Some 78 members of the Special Anti-Crime Unit of T&T (SAUTT) whose contracts were terminated after the unit was scrapped could receive their compensation packages by this week. In a brief telephone interview with the Sunday Guardian, Permanent Secretary in the Ministry of National Security Jennifer Boucaud-Blake said the issue was “actively engaging the attention” of the ministry and should be resolved soon.

 

She said an error had occurred with some of the forms submitted to the ministry and they were trying to sort things out. “Some of the information they (former employees) provided needed to be clarified, and together with the administration of the National Security Operations Centre (NSOC) this is being done,” Boucaud-Blake said.

 

In fact, several of the employees had already been contacted and their issues rectified, she said. Initial reports had said the former employees received an e-mail on October 3, last year from interim head of administration and human resources Patricia Seepaul telling them Boucaud-Blake had granted approval for the extension of the agency and its existing staff from October 1 to 31.

 

The agencies involved—the National Security Operations Centre (NSOC) and the National Security Training Unit (NSTU)—formed part of SAUTT. Last December, National Security Minister Jack Warner said the former employees would receive three months’ pay as a parting financial package from the now defunct unit.

 

Last Monday night, Opposition Member of Parliament for Port-of-Spain North/St Ann’s West Patricia McIntosh asked when the payments would be made to the former employees.

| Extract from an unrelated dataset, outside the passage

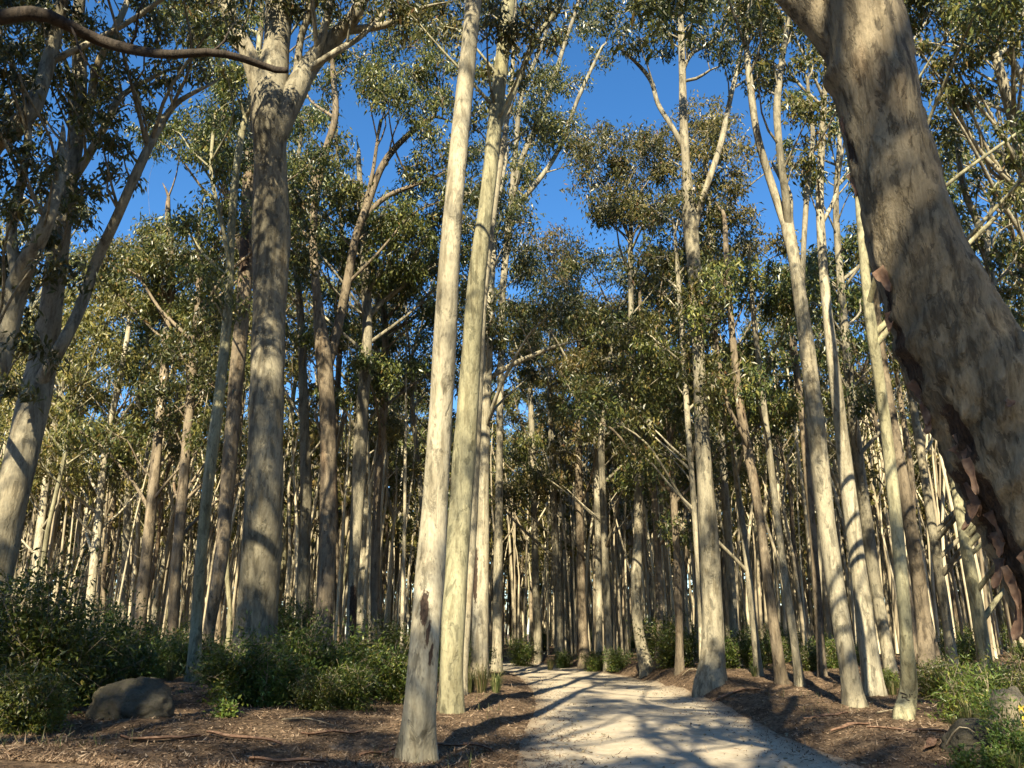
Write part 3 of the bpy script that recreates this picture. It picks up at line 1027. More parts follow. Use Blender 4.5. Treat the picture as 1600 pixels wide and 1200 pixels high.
T('tall grey gum splitting into two sinuous leaders right of the road', 'grey',
  [[(1334, 1102, 27), (1322, 1020, 27), (1305, 910, 28), (1288, 790, 27), (1272, 640, 26), (1258, 520, 22), (1242, 410, 19), (1230, 350, 20)],
   [(1236, 375, 14), (1218, 325, 13), (1198, 265, 12), (1182, 205, 11), (1172, 130, 10), (1166, 60, 8), (1172, 0, 6)],
   [(1234, 370, 14), (1228, 310, 12), (1219, 240, 11), (1214, 170, 11), (1221, 100, 9), (1230, 40, 8), (1236, -20, 6)],
   [(1252, 480, 8), (1256, 380, 8), (1262, 290, 8), (1270, 210, 7), (1262, 130, 5)]],
  19.5, clumps=[(1186, 35, 36), (1216, 15, 38), (1240, 50, 34), (1182, 90, 28), (1210, 110, 24), (1250, 110, 32), (1240, 165, 26), (1270, 160, 28)] + fill(1165, 1300, 0, 240, 46, .5, 9), auto=6, sides=20)
T('bright cream gum standing straight behind the two-leader gum', 'cream',
  [[(1366, 1086, 28), (1354, 990, 27), (1340, 880, 24), (1325, 760, 22), (1308, 620, 19), (1294, 500, 16), (1286, 410, 14), (1281, 310, 12), (1284, 220, 10), (1290, 120, 8), (1296, 20, 6)],
   [(1284, 350, 6), (1304, 310, 6), (1312, 265, 5), (1320, 220, 4)]],
  22, clumps=[(1290, 105, 32), (1300, 165, 26), (1280, 60, 34), (1268, 215, 24), (1262, 270, 22), (1300, 20, 34)], auto=4, sides=20)
T('shaded gum half hidden behind the bright cream gum', 'grey',
  [[(1392, 1050, 17), (1376, 960, 18), (1360, 860, 18), (1344, 740, 17), (1330, 620, 15), (1320, 520, 13), (1312, 420, 11), (1306, 320, 9), (1312, 220, 7)]],
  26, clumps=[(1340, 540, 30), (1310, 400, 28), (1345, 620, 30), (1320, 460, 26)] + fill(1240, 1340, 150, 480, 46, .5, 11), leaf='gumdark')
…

McIntosh was at the time contributing to the Finance Bill 2013 in the House of Representatives, Tower D, Waterfront Centre, Port-of-Spain.

 

In February 2011, then national security minister Brigadier John Sandy announced the elite unit would be dismantled and merged with other intelligence agencies. At that time, Sandy had announced that SAUTT would be merged with other intelligence units to form one central entity known as the National Security Intelligence Agency (NSIA).

 

Sandy said then this was one of the many recommendations made by the four-member steering committee appointed by Prime Minister Kamla Persad-Bissessar to determine the future of SAUTT.